### Do this
Omit all images, then repeat exactly the lines below from the one containing "Model this scene" through the one containing "S.camera = cam", both ends included.

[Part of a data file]
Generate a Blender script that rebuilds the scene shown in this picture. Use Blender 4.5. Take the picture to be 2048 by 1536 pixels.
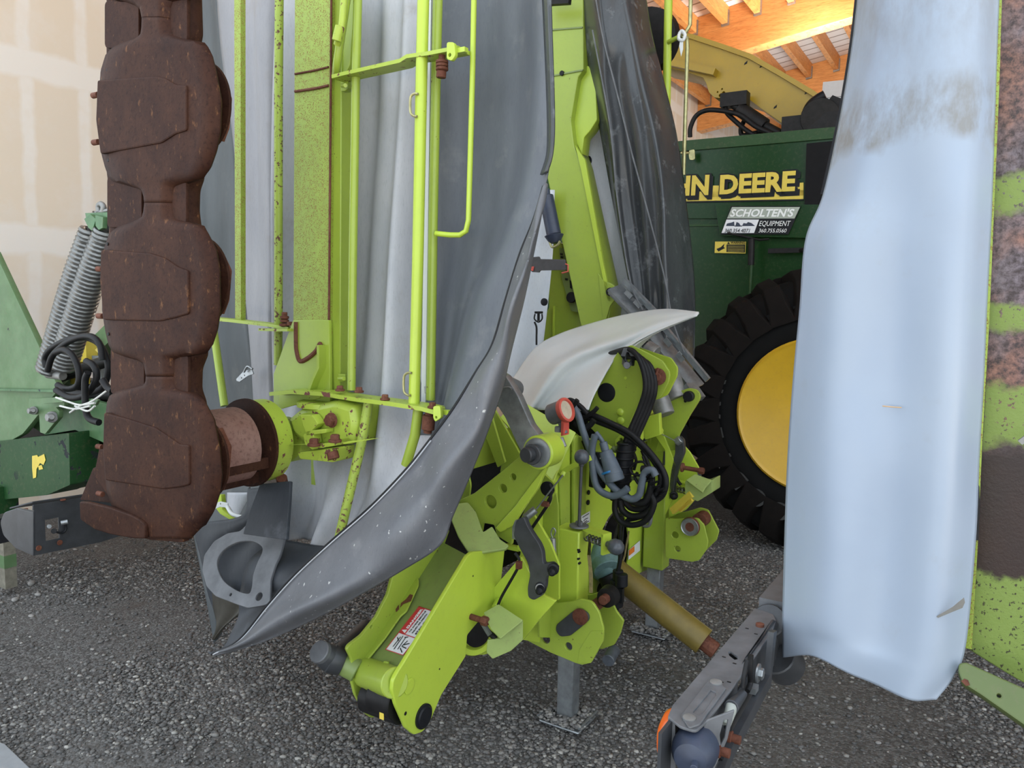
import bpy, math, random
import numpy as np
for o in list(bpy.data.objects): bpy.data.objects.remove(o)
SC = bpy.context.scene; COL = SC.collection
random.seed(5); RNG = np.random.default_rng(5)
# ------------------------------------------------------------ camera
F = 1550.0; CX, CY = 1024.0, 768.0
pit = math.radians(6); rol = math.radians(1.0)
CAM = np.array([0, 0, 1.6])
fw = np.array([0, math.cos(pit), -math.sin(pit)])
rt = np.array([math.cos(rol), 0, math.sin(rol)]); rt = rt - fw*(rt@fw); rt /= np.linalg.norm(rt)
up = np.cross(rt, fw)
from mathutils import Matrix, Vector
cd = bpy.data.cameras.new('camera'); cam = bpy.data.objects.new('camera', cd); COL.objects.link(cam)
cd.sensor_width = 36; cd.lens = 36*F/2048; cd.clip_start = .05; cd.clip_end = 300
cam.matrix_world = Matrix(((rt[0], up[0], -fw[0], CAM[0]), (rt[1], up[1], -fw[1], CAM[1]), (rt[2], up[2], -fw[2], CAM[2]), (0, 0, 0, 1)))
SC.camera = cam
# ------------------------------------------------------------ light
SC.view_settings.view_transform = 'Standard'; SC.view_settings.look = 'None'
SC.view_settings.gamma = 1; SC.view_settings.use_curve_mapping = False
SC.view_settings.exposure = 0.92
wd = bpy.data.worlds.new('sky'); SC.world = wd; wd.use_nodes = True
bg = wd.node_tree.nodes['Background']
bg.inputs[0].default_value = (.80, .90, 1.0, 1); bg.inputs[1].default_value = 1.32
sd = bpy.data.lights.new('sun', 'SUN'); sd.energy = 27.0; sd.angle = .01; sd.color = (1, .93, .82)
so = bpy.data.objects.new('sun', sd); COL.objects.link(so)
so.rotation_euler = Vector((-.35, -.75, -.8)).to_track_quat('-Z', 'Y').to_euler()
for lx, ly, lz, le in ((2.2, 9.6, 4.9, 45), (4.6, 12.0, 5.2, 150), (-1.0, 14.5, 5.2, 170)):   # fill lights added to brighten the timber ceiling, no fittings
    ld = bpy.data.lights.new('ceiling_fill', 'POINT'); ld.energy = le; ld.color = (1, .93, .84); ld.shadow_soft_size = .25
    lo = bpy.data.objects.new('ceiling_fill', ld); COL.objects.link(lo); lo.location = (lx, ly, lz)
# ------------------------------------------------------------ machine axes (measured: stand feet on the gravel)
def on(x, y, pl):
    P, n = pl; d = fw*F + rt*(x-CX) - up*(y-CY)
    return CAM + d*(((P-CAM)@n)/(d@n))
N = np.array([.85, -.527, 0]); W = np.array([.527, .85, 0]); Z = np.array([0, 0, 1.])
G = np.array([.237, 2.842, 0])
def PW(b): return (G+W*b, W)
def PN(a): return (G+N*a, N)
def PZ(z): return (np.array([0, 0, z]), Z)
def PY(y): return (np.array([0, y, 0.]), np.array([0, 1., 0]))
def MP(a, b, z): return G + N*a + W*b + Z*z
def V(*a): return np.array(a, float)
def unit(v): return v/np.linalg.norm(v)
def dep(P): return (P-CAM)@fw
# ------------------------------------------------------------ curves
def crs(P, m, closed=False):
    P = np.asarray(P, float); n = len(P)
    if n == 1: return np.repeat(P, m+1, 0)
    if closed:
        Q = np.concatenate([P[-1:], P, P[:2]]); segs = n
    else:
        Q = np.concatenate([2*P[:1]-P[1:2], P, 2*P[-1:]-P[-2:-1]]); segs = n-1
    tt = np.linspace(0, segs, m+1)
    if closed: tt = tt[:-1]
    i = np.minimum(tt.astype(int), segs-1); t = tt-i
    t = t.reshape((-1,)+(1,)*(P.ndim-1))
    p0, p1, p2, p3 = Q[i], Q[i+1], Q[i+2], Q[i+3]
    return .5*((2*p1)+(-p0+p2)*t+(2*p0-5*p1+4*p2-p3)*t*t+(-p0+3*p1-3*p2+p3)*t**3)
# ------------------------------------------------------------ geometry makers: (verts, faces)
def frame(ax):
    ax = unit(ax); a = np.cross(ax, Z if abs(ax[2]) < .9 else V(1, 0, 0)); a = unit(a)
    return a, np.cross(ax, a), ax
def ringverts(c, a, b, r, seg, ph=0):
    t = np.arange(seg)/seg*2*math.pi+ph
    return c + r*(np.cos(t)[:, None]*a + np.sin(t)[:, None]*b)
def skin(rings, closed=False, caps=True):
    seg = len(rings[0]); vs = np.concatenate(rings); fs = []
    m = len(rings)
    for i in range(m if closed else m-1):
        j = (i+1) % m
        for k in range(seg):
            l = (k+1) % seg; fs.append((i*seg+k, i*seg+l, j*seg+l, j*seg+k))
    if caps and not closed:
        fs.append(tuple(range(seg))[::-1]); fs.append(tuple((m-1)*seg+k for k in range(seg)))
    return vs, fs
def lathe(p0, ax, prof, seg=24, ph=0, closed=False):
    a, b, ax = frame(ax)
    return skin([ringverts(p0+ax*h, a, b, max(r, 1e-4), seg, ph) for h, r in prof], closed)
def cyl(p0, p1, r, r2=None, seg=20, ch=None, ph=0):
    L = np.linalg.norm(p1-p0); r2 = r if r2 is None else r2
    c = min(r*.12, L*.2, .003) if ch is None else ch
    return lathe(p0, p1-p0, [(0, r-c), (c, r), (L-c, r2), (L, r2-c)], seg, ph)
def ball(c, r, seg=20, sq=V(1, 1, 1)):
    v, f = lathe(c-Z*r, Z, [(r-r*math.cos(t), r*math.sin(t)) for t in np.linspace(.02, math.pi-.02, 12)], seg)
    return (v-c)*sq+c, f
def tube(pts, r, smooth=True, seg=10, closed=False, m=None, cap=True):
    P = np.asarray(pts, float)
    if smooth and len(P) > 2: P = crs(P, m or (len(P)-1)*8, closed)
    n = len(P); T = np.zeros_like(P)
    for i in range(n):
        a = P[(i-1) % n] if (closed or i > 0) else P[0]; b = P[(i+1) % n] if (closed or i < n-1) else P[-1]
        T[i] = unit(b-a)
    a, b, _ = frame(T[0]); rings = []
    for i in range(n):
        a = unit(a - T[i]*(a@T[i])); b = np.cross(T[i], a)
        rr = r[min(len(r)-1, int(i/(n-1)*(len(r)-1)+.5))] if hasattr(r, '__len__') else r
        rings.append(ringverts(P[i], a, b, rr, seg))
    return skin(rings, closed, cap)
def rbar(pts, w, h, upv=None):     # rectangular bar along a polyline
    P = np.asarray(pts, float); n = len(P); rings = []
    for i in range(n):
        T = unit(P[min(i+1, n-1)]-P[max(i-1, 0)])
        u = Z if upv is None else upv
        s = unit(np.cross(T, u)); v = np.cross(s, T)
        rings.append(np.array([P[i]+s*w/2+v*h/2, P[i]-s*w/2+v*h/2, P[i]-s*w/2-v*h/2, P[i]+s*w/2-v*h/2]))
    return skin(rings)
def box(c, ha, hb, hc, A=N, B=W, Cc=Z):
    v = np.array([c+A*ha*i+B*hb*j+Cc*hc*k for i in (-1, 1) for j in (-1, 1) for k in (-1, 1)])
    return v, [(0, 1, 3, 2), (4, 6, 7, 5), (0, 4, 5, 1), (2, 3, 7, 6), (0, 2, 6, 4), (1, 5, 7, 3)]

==

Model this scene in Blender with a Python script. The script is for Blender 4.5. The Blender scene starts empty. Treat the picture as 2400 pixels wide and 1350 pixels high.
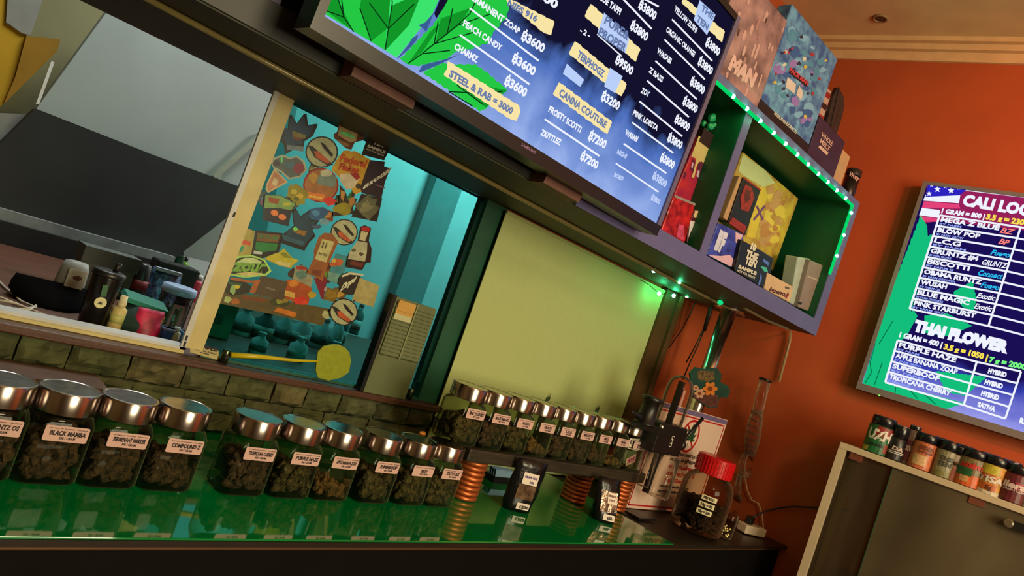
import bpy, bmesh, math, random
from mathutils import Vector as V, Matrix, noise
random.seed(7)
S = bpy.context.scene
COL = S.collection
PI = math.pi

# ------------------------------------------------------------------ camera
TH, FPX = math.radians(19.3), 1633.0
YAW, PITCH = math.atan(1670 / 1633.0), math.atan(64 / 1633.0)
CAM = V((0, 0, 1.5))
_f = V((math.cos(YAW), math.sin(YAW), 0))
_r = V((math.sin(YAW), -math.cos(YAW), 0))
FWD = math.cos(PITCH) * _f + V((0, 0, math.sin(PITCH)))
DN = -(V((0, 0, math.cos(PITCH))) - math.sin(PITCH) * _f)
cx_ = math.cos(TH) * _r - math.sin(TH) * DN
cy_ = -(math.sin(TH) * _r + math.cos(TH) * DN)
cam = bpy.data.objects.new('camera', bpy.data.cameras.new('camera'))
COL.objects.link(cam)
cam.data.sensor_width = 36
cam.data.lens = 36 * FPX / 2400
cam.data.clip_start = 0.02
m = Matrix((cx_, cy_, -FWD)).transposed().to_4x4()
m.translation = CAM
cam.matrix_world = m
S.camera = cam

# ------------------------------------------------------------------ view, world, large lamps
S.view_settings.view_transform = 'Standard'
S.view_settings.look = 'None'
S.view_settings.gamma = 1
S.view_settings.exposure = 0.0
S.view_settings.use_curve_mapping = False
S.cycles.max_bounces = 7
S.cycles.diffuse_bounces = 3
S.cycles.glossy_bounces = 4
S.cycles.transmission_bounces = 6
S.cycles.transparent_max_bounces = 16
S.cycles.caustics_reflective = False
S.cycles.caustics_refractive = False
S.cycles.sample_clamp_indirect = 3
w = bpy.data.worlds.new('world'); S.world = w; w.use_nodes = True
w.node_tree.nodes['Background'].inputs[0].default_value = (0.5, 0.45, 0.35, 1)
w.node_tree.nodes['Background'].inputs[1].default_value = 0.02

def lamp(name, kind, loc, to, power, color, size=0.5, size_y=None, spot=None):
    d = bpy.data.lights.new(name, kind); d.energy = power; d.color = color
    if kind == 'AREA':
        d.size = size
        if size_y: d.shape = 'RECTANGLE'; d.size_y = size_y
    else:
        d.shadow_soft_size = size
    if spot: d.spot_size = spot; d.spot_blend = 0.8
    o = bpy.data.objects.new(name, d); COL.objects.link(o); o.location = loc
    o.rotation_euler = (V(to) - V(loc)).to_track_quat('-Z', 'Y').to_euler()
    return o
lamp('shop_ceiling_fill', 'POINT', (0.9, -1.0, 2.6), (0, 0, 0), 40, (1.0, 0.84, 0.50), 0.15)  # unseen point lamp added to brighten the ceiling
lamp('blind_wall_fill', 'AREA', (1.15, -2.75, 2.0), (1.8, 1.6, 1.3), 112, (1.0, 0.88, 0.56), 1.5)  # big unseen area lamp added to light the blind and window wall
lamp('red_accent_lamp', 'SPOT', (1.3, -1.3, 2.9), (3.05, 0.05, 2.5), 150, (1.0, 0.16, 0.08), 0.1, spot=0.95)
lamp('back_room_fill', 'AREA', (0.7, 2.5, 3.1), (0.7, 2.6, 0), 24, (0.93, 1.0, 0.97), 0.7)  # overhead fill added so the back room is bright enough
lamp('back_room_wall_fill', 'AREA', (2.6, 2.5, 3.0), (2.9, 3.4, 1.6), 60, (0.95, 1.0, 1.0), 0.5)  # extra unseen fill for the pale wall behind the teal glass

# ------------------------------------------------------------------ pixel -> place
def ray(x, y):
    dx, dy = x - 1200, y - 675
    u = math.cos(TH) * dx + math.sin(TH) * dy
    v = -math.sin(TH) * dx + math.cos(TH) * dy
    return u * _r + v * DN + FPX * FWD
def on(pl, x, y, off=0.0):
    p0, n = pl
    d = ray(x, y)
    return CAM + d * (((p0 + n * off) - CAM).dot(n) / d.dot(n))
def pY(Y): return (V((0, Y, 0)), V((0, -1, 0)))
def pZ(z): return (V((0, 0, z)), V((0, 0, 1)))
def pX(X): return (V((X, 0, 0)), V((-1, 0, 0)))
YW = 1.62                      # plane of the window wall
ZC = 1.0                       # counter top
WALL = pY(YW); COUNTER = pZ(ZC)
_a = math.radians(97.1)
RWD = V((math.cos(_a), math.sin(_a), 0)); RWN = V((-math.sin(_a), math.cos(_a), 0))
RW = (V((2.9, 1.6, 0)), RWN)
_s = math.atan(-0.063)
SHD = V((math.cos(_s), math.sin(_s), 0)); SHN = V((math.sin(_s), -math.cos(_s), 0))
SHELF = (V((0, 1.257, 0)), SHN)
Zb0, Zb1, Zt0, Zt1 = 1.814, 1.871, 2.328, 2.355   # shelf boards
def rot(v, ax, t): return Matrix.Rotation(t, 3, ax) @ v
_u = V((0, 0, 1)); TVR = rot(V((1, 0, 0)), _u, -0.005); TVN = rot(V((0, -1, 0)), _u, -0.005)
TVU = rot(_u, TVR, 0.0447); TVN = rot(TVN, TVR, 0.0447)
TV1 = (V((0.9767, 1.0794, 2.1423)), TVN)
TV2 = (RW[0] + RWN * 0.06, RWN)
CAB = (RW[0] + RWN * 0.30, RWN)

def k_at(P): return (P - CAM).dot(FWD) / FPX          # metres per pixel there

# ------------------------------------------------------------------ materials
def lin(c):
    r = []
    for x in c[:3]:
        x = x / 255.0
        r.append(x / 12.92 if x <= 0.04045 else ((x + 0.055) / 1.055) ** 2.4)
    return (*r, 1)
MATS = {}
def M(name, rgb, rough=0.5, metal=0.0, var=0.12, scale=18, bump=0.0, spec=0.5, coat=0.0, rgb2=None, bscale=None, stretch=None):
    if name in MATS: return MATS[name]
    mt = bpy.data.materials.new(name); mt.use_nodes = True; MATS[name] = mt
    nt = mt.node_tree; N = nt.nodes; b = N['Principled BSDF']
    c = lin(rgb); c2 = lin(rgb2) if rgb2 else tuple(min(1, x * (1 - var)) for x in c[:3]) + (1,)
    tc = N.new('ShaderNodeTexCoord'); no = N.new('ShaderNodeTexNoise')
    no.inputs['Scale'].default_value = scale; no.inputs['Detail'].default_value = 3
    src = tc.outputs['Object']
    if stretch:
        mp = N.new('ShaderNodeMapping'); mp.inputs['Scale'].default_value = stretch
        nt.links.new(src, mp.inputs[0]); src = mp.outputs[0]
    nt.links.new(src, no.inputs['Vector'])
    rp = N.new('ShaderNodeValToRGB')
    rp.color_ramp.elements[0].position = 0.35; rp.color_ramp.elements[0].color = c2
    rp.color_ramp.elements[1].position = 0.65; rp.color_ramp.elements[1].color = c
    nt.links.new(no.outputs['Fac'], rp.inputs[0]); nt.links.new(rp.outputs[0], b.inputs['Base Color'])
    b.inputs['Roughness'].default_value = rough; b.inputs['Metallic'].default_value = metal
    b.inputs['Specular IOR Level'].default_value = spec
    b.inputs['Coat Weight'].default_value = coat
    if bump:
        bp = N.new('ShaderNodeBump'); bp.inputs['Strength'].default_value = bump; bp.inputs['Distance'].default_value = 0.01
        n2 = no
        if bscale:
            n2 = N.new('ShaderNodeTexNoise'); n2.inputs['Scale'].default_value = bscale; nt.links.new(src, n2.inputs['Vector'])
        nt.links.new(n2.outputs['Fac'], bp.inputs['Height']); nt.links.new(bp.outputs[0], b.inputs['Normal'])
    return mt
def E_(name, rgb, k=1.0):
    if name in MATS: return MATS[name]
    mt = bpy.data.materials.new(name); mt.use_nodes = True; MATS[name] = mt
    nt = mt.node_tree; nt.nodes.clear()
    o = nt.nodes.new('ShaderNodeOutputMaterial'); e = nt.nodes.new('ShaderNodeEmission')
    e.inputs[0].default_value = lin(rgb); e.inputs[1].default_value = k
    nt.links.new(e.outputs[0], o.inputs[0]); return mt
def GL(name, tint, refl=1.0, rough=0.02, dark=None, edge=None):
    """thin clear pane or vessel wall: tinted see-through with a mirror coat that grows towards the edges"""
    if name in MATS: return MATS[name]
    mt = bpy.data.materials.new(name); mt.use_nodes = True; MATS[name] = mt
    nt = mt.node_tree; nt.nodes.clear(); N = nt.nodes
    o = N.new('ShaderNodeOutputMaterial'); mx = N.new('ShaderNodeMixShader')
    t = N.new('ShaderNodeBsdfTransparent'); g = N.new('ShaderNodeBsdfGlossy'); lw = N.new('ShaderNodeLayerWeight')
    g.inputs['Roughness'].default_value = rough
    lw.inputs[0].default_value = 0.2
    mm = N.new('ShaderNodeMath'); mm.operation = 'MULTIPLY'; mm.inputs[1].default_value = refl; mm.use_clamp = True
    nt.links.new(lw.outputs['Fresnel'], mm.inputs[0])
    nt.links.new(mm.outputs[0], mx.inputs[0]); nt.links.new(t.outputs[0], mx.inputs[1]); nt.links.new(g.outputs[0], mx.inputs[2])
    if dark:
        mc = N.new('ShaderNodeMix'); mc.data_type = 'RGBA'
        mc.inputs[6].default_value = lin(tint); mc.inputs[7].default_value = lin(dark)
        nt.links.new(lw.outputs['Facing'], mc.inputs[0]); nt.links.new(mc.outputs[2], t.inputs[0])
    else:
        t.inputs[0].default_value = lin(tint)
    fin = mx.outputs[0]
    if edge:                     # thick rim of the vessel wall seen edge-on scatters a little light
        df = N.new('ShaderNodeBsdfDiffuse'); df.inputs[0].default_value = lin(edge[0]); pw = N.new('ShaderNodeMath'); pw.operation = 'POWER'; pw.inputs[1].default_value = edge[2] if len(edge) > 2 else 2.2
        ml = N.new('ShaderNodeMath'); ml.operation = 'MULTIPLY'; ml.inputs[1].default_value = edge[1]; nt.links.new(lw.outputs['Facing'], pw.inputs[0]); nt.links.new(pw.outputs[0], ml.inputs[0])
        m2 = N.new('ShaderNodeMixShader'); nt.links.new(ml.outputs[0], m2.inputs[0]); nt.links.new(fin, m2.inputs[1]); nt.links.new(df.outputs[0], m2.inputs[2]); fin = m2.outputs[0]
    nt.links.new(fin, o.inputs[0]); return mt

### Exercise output
Model this scene in Blender with a Python script. The script is for Blender 4.5. The Blender scene starts empty. Treat the picture as 2400 pixels wide and 1350 pixels high.
import bpy, bmesh, math, random
from mathutils import Vector as V, Matrix, noise
random.seed(7)
S = bpy.context.scene
COL = S.collection
PI = math.pi

# ------------------------------------------------------------------ camera
TH, FPX = math.radians(19.3), 1633.0
YAW, PITCH = math.atan(1670 / 1633.0), math.atan(64 / 1633.0)
CAM = V((0, 0, 1.5))
_f = V((math.cos(YAW), math.sin(YAW), 0))
_r = V((math.sin(YAW), -math.cos(YAW), 0))
FWD = math.cos(PITCH) * _f + V((0, 0, math.sin(PITCH)))
DN = -(V((0, 0, math.cos(PITCH))) - math.sin(PITCH) * _f)
cx_ = math.cos(TH) * _r - math.sin(TH) * DN
cy_ = -(math.sin(TH) * _r + math.cos(TH) * DN)
cam = bpy.data.objects.new('camera', bpy.data.cameras.new('camera'))
COL.objects.link(cam)
cam.data.sensor_width = 36
cam.data.lens = 36 * FPX / 2400
cam.data.clip_start = 0.02
m = Matrix((cx_, cy_, -FWD)).transposed().to_4x4()
m.translation = CAM
cam.matrix_world = m
S.camera = cam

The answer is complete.